Publicité cibléeApple condamné à 8 millions d’euros d’amende en France
Le géant américain a été sanctionné pour avoir imposé des traceurs publicitaires à ses utilisateurs dans l’Hexagone sans leur consentement explicite. Il va faire appel.
La Commission nationale de l’informatique et des libertés française (CNIL) a infligé une amende de 8 millions d’euros à Apple pour avoir imposé des traceurs publicitaires à ses utilisateurs en France, sans le consentement explicite de ceux-ci, a-t-elle indiqué mercredi. L’enquête avait été lancée par le gardien français de la vie privée sur internet après une plainte de l’association France digitale, qui fédère les start-up françaises, notamment des développeurs de logiciels distribués via le magasin d’applications du groupe américain.

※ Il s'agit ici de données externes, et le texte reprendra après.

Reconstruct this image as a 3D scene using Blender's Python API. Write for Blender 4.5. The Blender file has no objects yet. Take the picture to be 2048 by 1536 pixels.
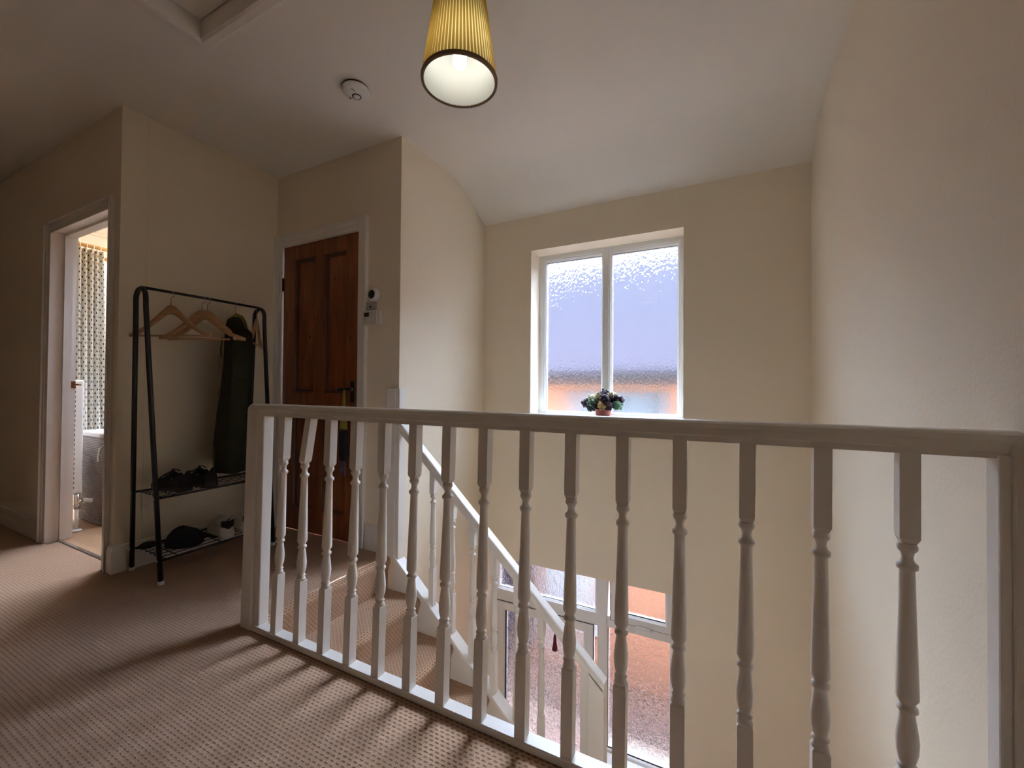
import bpy, bmesh, math, random
from mathutils import Vector, Matrix
random.seed(7)
SC = bpy.context.scene
COL = SC.collection
PI = math.pi

# ------------------------------------------------------------------ helpers
class MB:
    """collects geometry in world coordinates, then becomes ONE mesh object"""
    def __init__(s):
        s.bm = bmesh.new(); s.uv = s.bm.loops.layers.uv.new('UVMap'); s.sm = False
    def face(s, vs, smooth=False, uvs=None):
        try: f = s.bm.faces.new(vs)
        except ValueError: return None
        f.smooth = smooth
        if uvs:
            for l, c in zip(f.loops, uvs): l[s.uv].uv = c
        return f
    def v(s, p): return s.bm.verts.new(p)
    def poly(s, pts, uvs=None): return s.face([s.v(p) for p in pts], False, uvs)
    def box(s, x0, x1, y0, y1, z0, z1, bev=0, seg=2):
        x0, x1 = min(x0, x1), max(x0, x1); y0, y1 = min(y0, y1), max(y0, y1); z0, z1 = min(z0, z1), max(z0, z1)
        return s.hexa([(x0,y0,z0),(x1,y0,z0),(x1,y1,z0),(x0,y1,z0),(x0,y0,z1),(x1,y0,z1),(x1,y1,z1),(x0,y1,z1)], bev, seg)
    def hexa(s, p, bev=0, seg=2):
        vs = [s.v(q) for q in p]
        fs = []
        for i in ((0,3,2,1),(4,5,6,7),(0,1,5,4),(1,2,6,5),(2,3,7,6),(3,0,4,7)):
            fs.append(s.face([vs[k] for k in i]))
        if bev:
            es = list({e for f in fs for e in f.edges})
            r = bmesh.ops.bevel(s.bm, geom=es, offset=bev, segments=seg, profile=.5, affect='EDGES', clamp_overlap=True)
        return vs
    def prism(s, pts, d, bev=0, seg=2, smooth=False):
        """pts: closed 3d polygon; extruded by vector d"""
        d = Vector(d)
        a = [s.v(p) for p in pts]; b = [s.v(Vector(p)+d) for p in pts]
        fs = [s.face(a[::-1]), s.face(b)]
        n = len(pts)
        for i in range(n): fs.append(s.face([a[i], a[(i+1)%n], b[(i+1)%n], b[i]], smooth))
        if bev:
            es = list({e for f in fs if f for e in f.edges})
            bmesh.ops.bevel(s.bm, geom=es, offset=bev, segments=seg, profile=.5, affect='EDGES', clamp_overlap=True)
    def rings(s, rs, caps=True, closed=True, smooth=True, uvs=None):
        """list of rings (lists of points), lofted"""
        R = [[s.v(p) for p in r] for r in rs]
        n = len(R[0])
        for i in range(len(R)-1):
            for j in range(n if closed else n-1):
                k = (j+1) % n
                u = None
                if uvs: u = [uvs[i][j], uvs[i][j+1], uvs[i+1][j+1], uvs[i+1][j]]
                s.face([R[i][j], R[i][k], R[i+1][k], R[i+1][j]], smooth, u)
        if caps:
            s.face(R[0][::-1]); s.face(R[-1])
        return R
    def lathe(s, prof, c=(0,0,0), ax='z', seg=24, caps=True, smooth=True, M=None):
        c = Vector(c); rs = []
        for r, h in prof:
            ring = []
            for i in range(seg):
                a = 2*PI*i/seg
                x, y = r*math.cos(a), r*math.sin(a)
                p = Vector((x,y,h)) if ax == 'z' else (Vector((x,-h,y)) if ax == '-y' else Vector((h,x,y)))
                if M: p = M @ p
                ring.append(c+p)
            rs.append(ring)
        return s.rings(rs, caps, True, smooth)
    def tube(s, path, r, seg=10, caps=True, radii=None):
        path = [Vector(p) for p in path]; rs = []
        up = None
        for i, p in enumerate(path):
            t = (path[min(i+1, len(path)-1)] - path[max(i-1, 0)]).normalized()
            if up is None:
                up = Vector((0,0,1)) if abs(t.z) < .9 else Vector((1,0,0))
            n = (up - t*up.dot(t)).normalized(); up = n
            b = t.cross(n)
            rr = radii[i] if radii else r
            rs.append([p + n*rr*math.cos(2*PI*k/seg) + b*rr*math.sin(2*PI*k/seg) for k in range(seg)])
        s.rings(rs, caps)
    def ico(s, c, r, sub=1, scale=(1,1,1)):
        m = Matrix.Translation(c) @ Matrix.Diagonal((r*scale[0], r*scale[1], r*scale[2], 1))
        g = bmesh.ops.create_icosphere(s.bm, subdivisions=sub, radius=1, matrix=m)
        for f in {f for v in g['verts'] for f in v.link_faces}: f.smooth = True
    def xform(s, M): bmesh.ops.transform(s.bm, matrix=M, verts=s.bm.verts)
    def obj(s, name, mat, parent=None, local=False, label=None):
        bmesh.ops.recalc_face_normals(s.bm, faces=s.bm.faces[:])
        me = bpy.data.meshes.new(name)
        o = bpy.data.objects.new(name, me); COL.objects.link(o)
        if parent is not None:
            o.parent = parent
            if not local:
                r = parent
                off = Vector((0,0,0))
                while r is not None: off += r.location; r = r.parent
                bmesh.ops.translate(s.bm, vec=-off, verts=s.bm.verts)
        s.bm.to_mesh(me); s.bm.free()
        for m in (mat if isinstance(mat, (list, tuple)) else [mat]): me.materials.append(m)
        if label: o['label'] = label
        return o

def tag(o, label, cat, group=None):
    o['label'] = label; o['category'] = cat
    if group: o['group'] = group
    return o
def thing(name, loc, label, cat, group=None, rz=0):
    o = bpy.data.objects.new(name, None); COL.objects.link(o)
    o.empty_display_size = .05
    o.location = loc; o.rotation_euler = (0,0,rz)
    return tag(o, label, cat, group)
def struct(o, label=None, cat=None):
    o['kind'] = 'structure'
    if label: o['label'] = label
    if cat: o['category'] = cat
    return o
def dup(root, loc, rz, label):
    r = root.copy(); COL.objects.link(r); r.location = loc; r.rotation_euler = (0,0,rz); r['label'] = label
    for ch in list(root.children):
        c = ch.copy(); COL.objects.link(c); c.parent = r
        for g in ch.children:
            d = g.copy(); COL.objects.link(d); d.parent = c
    return r

# ------------------------------------------------------------------ materials
def srgb(r, g, b):
    f = lambda c: (c/255/12.92) if c/255 <= .04045 else ((c/255+.055)/1.055)**2.4
    return (f(r), f(g), f(b), 1)
def newmat(name):
    m = bpy.data.materials.new(name); m.use_nodes = True
    nt = m.node_tree; nt.nodes.clear()
    out = nt.nodes.new('ShaderNodeOutputMaterial')
    return m, nt, out
def N(nt, t, **kw):
    n = nt.nodes.new(t)
    for k, v in kw.items():
        if k.startswith('_'): setattr(n, k[1:], v)
        else: n.inputs[k].default_value = v
    return n
def L(nt, a, b): nt.links.new(a, b)
def mat(name, col, rough=.6, var=.06, scale=8, bump=0, bscale=60, metal=0, spec=.5, sheen=0, stretch=None):
    m, nt, out = newmat(name)
    b = N(nt, 'ShaderNodeBsdfPrincipled', Roughness=rough, Metallic=metal)
    b.inputs['Specular IOR Level'].default_value = spec
    if sheen: b.inputs['Sheen Weight'].default_value = sheen
    tc = N(nt, 'ShaderNodeTexCoord')
    src = tc.outputs['Object']
    if stretch:
        mp = N(nt, 'ShaderNodeMapping'); mp.inputs['Scale'].default_value = stretch
        L(nt, src, mp.inputs['Vector']); src = mp.outputs['Vector']
    no = N(nt, 'ShaderNodeTexNoise', Scale=scale, Detail=4)
    L(nt, src, no.inputs['Vector'])
    mx = N(nt, 'ShaderNodeMix', _data_type='RGBA')
    mx.inputs[6].default_value = tuple(max(0, c*(1-var)) for c in col[:3])+(1,)
    mx.inputs[7].default_value = tuple(min(1, c*(1+var)) for c in col[:3])+(1,)
    L(nt, no.outputs['Fac'], mx.inputs[0]); L(nt, mx.outputs[2], b.inputs['Base Color'])
    if bump:
        n2 = N(nt, 'ShaderNodeTexNoise', Scale=bscale, Detail=3)
        L(nt, src, n2.inputs['Vector'])
        bp = N(nt, 'ShaderNodeBump', Strength=bump, Distance=.01)
        L(nt, n2.outputs['Fac'], bp.inputs['Height']); L(nt, bp.outputs['Normal'], b.inputs['Normal'])
    L(nt, b.outputs[0], out.inputs[0])
    return m
def wood(name, c1, c2, axis='z', rough=.45, scale=6, knots=True):
    m, nt, out = newmat(name)
    b = N(nt, 'ShaderNodeBsdfPrincipled', Roughness=rough)
    tc = N(nt, 'ShaderNodeTexCoord'); mp = N(nt, 'ShaderNodeMapping')
    sc = {'z':(1,1,.12),'x':(.12,1,1),'y':(1,.12,1)}[axis]
    mp.inputs['Scale'].default_value = sc
    L(nt, tc.outputs['Object'], mp.inputs['Vector'])
    n1 = N(nt, 'ShaderNodeTexNoise', Scale=scale*4, Detail=5, Distortion=.6)
    L(nt, mp.outputs['Vector'], n1.inputs['Vector'])
    r = N(nt, 'ShaderNodeValToRGB')
    r.color_ramp.elements[0].position = .3; r.color_ramp.elements[0].color = c1
    r.color_ramp.elements[1].position = .7; r.color_ramp.elements[1].color = c2
    L(nt, n1.outputs['Fac'], r.inputs[0])
    last = r.outputs[0]
    if knots:
        vo = N(nt, 'ShaderNodeTexVoronoi', Scale=5.5)
        mp2 = N(nt, 'ShaderNodeMapping'); mp2.inputs['Scale'].default_value = tuple({1:1.5}.get(s, .9) for s in sc)
        L(nt, tc.outputs['Object'], mp2.inputs['Vector']); L(nt, mp2.outputs['Vector'], vo.inputs['Vector'])
        kr = N(nt, 'ShaderNodeMapRange'); kr.inputs[1].default_value = .05; kr.inputs[2].default_value = .10
        L(nt, vo.outputs['Distance'], kr.inputs[0])
        mx = N(nt, 'ShaderNodeMix', _data_type='RGBA')
        mx.inputs[6].default_value = tuple(c*.35 for c in c1[:3])+(1,)
        L(nt, kr.outputs[0], mx.inputs[0]); L(nt, last, mx.inputs[7]); last = mx.outputs[2]
    L(nt, last, b.inputs['Base Color'])
    L(nt, b.outputs[0], out.inputs[0])
    return m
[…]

Le caractère relativement limité de l’amende s’explique par le fait que le géant américain s’est mis en conformité rapidement durant l’enquête de la CNIL, qui a eu lieu mi-2021. De plus, ces identifiants publicitaires ne permettaient à Apple de cibler les internautes que lorsqu’ils naviguaient sur l’App Store, donc dans un champ bien borné. Enfin, l’autorité n’a pu sanctionner que les manquements en France.

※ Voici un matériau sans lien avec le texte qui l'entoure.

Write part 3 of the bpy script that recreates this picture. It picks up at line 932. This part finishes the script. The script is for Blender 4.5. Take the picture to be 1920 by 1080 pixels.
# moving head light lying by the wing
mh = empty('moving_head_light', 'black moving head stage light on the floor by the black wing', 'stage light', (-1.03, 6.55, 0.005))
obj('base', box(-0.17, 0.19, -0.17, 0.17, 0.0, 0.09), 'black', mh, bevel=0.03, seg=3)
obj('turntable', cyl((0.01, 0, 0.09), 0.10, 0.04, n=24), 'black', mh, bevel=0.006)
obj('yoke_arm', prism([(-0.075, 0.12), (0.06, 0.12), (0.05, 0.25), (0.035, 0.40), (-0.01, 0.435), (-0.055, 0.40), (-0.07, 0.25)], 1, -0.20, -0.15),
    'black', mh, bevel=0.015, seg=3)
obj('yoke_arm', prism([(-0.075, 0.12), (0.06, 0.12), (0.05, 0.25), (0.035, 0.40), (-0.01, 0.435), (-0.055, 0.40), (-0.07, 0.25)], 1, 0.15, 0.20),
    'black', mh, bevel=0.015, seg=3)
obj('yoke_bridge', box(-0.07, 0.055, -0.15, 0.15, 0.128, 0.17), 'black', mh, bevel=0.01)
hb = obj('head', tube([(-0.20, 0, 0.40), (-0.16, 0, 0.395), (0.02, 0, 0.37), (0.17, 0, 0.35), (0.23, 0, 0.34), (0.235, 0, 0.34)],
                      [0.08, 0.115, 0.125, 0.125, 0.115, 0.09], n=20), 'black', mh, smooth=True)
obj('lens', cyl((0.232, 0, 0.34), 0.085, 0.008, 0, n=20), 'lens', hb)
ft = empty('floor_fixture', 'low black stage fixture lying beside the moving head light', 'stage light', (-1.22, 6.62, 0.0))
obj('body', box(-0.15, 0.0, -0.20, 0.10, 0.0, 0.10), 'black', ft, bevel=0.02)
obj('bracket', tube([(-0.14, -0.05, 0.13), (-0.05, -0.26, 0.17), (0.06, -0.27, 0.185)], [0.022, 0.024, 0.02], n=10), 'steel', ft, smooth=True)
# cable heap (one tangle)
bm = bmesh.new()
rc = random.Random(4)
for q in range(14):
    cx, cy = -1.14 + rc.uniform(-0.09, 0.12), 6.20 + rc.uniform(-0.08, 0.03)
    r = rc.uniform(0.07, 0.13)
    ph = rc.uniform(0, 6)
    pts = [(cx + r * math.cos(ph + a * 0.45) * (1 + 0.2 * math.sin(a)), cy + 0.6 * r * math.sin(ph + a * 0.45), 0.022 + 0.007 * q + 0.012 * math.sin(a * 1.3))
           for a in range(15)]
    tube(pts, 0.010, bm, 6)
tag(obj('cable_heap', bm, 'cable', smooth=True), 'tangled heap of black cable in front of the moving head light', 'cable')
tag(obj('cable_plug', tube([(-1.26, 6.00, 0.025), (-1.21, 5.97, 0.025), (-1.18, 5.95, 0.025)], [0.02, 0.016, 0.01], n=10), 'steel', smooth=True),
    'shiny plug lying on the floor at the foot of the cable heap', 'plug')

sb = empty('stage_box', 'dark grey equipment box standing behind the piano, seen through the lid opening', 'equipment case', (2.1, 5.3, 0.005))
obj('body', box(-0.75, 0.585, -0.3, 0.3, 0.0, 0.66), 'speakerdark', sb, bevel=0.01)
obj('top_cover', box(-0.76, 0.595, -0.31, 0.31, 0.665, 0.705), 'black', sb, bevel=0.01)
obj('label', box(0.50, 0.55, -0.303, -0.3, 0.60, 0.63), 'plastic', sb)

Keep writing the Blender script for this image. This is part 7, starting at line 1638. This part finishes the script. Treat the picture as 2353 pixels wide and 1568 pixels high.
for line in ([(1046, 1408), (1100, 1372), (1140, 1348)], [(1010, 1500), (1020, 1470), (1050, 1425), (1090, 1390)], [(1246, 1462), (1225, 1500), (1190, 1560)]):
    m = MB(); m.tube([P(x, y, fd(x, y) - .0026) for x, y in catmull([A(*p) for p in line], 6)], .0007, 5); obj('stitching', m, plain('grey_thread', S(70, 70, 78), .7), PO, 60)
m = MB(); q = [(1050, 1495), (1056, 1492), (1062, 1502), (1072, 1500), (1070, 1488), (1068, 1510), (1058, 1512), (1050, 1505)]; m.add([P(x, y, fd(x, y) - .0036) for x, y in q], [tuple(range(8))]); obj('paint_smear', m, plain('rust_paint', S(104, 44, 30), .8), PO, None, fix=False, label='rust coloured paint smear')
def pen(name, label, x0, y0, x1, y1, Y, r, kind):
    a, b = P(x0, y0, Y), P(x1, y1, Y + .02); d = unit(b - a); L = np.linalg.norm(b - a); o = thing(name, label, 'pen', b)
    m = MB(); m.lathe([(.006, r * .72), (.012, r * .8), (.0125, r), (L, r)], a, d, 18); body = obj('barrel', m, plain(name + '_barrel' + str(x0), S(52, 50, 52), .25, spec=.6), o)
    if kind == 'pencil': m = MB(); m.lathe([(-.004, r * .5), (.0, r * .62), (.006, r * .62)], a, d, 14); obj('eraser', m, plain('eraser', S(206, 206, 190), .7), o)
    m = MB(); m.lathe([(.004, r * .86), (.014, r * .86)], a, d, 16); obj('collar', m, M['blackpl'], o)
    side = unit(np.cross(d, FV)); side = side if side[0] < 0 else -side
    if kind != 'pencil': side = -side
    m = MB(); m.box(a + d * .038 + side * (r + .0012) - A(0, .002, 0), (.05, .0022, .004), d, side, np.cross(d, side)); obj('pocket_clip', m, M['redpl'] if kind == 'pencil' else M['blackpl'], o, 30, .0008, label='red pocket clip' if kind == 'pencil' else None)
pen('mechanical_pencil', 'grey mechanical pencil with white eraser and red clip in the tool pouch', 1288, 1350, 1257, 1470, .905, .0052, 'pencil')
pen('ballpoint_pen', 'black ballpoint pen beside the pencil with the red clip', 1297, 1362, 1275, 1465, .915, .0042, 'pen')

«Nous sommes déçus par cette décision (…) et nous allons faire appel», a réagi Apple dans une déclaration à la presse. «La CNIL a reconnu que la façon» dont sont désormais distribuées les publicités dans l’App Store «donne la priorité à la protection de la vie privée des utilisateurs», a ajouté le géant américain.
De leur côté, les professionnels français du marketing numérique se sont réjouis de la décision. «Cette sanction (…) témoigne à nouveau de l’ampleur des pratiques abusives d’Apple, contestées actuellement partout dans le monde, du Japon aux États-Unis en passant par la Pologne», a estimé l’Alliance digitale.
Consentement précoché
Dans les faits, l’ancienne version 14.6 du système d’exploitation d’Apple déposait «par défaut» des identifiants sur les appareils mobiles de la marque (iPhone, iPad…). Ces identifiants permettaient à Apple de personnaliser les annonces publicitaires diffusées sur son magasin d’applications. Si l’utilisateur ne voulait pas de ce traçage publicitaire, il lui fallait décocher une case dans les réglages de l’appareil.

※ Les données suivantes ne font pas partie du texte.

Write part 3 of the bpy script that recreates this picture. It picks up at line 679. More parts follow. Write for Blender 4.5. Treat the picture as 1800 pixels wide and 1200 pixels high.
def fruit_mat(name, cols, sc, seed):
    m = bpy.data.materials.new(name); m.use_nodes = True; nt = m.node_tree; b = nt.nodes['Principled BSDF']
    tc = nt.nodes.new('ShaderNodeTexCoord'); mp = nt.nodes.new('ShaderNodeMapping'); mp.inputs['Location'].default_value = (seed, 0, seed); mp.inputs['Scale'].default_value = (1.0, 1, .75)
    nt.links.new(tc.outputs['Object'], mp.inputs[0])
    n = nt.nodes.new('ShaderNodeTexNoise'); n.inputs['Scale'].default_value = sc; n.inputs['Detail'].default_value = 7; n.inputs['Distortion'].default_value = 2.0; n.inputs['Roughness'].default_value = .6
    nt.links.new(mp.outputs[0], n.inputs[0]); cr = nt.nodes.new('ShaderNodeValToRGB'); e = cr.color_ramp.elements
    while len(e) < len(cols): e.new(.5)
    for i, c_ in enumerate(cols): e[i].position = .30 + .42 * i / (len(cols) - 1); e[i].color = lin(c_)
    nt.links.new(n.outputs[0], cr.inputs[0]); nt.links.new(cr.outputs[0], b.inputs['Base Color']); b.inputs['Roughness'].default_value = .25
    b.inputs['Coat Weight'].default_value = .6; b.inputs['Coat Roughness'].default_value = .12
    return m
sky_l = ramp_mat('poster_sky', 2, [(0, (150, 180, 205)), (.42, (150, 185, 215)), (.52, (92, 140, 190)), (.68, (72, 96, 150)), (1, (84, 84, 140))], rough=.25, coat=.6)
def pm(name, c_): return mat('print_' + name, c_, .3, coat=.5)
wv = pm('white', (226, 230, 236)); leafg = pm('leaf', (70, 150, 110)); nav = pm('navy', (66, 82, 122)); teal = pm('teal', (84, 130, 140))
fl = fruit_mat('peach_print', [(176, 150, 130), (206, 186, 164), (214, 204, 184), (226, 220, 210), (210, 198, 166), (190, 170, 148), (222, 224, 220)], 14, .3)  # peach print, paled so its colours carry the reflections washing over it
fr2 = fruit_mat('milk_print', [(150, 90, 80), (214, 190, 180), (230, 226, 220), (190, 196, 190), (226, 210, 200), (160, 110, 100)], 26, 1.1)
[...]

«Cela fait des années» que la position de la Cour européenne de justice et des tribunaux est «très claire», a expliqué le secrétaire général de la CNIL Louis Dutheillet de Lamothe: un consentement valable «ne peut pas être une case précochée», a-t-il souligné.
À l’époque de la plainte, le directeur général de France Digitale, Nicolas Brien, avait fustigé le «deux poids, deux mesures» d’Apple. La marque à la pomme s’autorisait en effet une case précochée pour ses traceurs, alors qu’elle imposait depuis peu aux applications tierces de demander un consentement explicite à l’internaute pour leurs propres mouchards.
La sanction ne concerne que la France, car elle relève de la directive européenne e-Privacy, qui ne permet que des sanctions nationales. Le Règlement européen sur la protection des données, qui prévoit des sanctions à l’échelle européenne, ne s’applique pas dans ce cas précis.